Mexico’s CFE power generation asset reallocation stokes monopoly concerns

Emily Pickrell

27-Nov-2019

Energy ministry finalises CFE generation asset reallocation

Changes allow for CFE regional concentration

Sources say change hurts competition, may be appealed

MEXICO CITY (ICIS)–Mexico’s energy ministry SENER has released a final plan for reshuffling state-owned utility CFE’s generation assets based on geographic proximity to its subsidiaries, in a move that sources say could consolidate its market dominance.

The new plan, in Mexico’s federal gazette, rearranges CFE’s generation assets between its six generation companies to improve cost efficiencies, according to the document. SENER had not responded to requests for comment at publication. “The initiative will permit the CFE to compete under equal conditions in the electricity market against its competitors,” SENER wrote in a March justification provided to regulatory reform agency CONAMER which is charged with examining the cost of new regulations.

SENER said in the 25 November document the new assignment of assets will continue to honour the vertical separation of the CFE.

In reassigning the assets, SENER said in the document it considered ways to increase operational and administrative efficiency in each region. Mobile emergency units were put under the authority of its unregulated business unit, to help ensure the reliability and security of the national power grid, SENER said.

generation concentration

The new configuration, however, will also increase the concentration of generation of regional CFE subsidiaries within a given local market. It increases their market power, undermining the planning that had attempted to level the playing field, according to market participants, who say that while it does not violate the related 2014 laws, it certainly undermines their spirit.

“The main concerns about this new agreement is that they are totally forgetting about the reason for the previous allocation, and the need to create competition conditions,” said Rosanety Barrios, an independent energy analyst and former SENER official who participated extensively in forming the post-reform power strategy. “This is totally aligned with the current energy policy, which consists mainly of going back to the state monopoly.”

The announcement comes more than six months after SENER originally proposed the restructuring, saying it needed to move the assets to make CFE more efficient. The change comes on the heels of a recent decision to allow CFE to gain clean energy certificates (CELs) for many of its existing plants, reducing the need for the CFE to invest in private renewable generation. It also follows a March 2019 decision to allow CFE to share information and personnel between its subsidiaries, which market participants have also said has been damaging to the development of a healthy market that attracts international investment.

“These two movements return CFE much closer to the monopoly structure that it had before, the consequence being that it is going to be a lot harder for new entrants to enter the market,” Dwight Dyer, another former SENER official said.

The previous assignment of CFE assets was passed into law in 2016. It was part of the implementation of the 2014 energy reform laws, which had further opened the power sector to private investment. Those laws specified that the CFE needed to be broken up between generation and transmission to encourage competition. SENER determined CFE’s generation assets also needed to be divided up to prevent the company from dominanting the sector in a given region.
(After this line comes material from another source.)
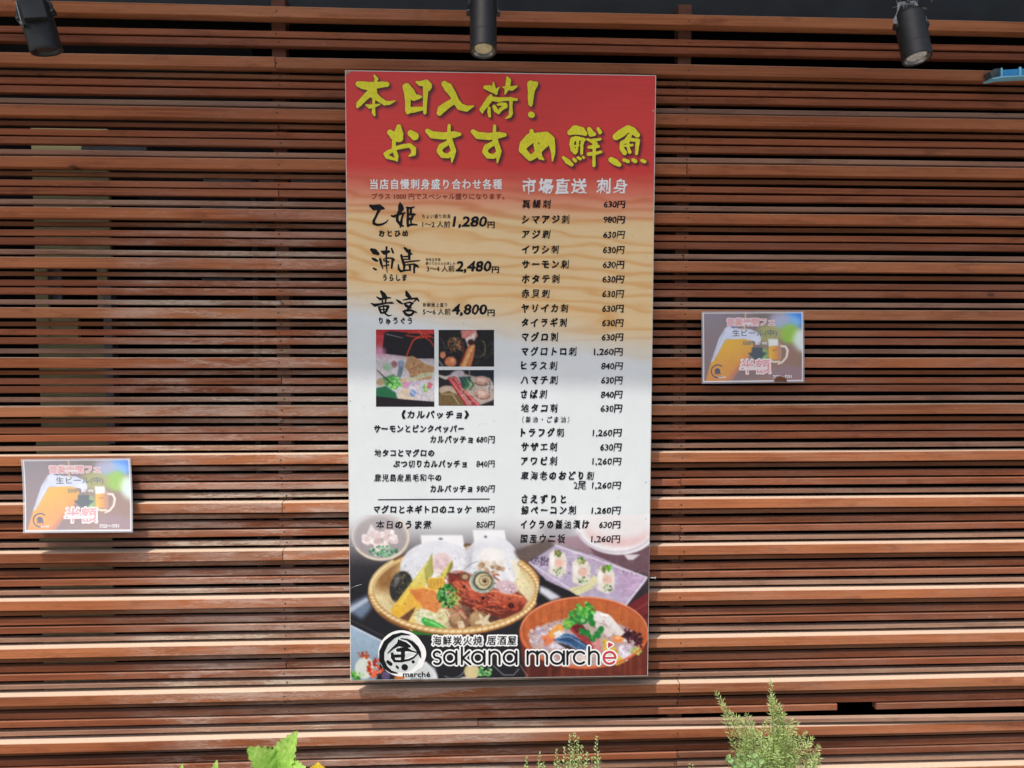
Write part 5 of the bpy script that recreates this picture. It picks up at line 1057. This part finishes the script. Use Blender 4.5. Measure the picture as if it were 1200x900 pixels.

The method for making the assignment of these assets to the CFE’s six generation businesses had been done on the basis of economic studies. The goal was to begin to provide domestic competition between the CFE subsidiaries, as a way of establishing a viable wholesale market within Mexico.

“The reason why the previous administration established the allocation the way they did was to create competition conditions,” Barrios said. “The fact is, the CFE was a state monopoly. The constitution established the vertical separation and although it did not address the horizontal separation within the CFE, it was totally necessary.”

Mexico’s regulatory body charged with ensuring fair competition, COFECE, would be within its legal rights to review the November SENER decision and investigate whether it hampers competition, Barrios said.

Whether this happens in the current political environment is another matter, however.

“The way that it works is that someone has to go to COFECE and report that it will impact market conditions, and then they can do any investigation they want,” Barrios said. “What I see is that COFECE already has a lot of battles to fight. They are trying to survive with a reduced budget and less people. I am not sure that they are going to find the time and the resources to attend to this problem.”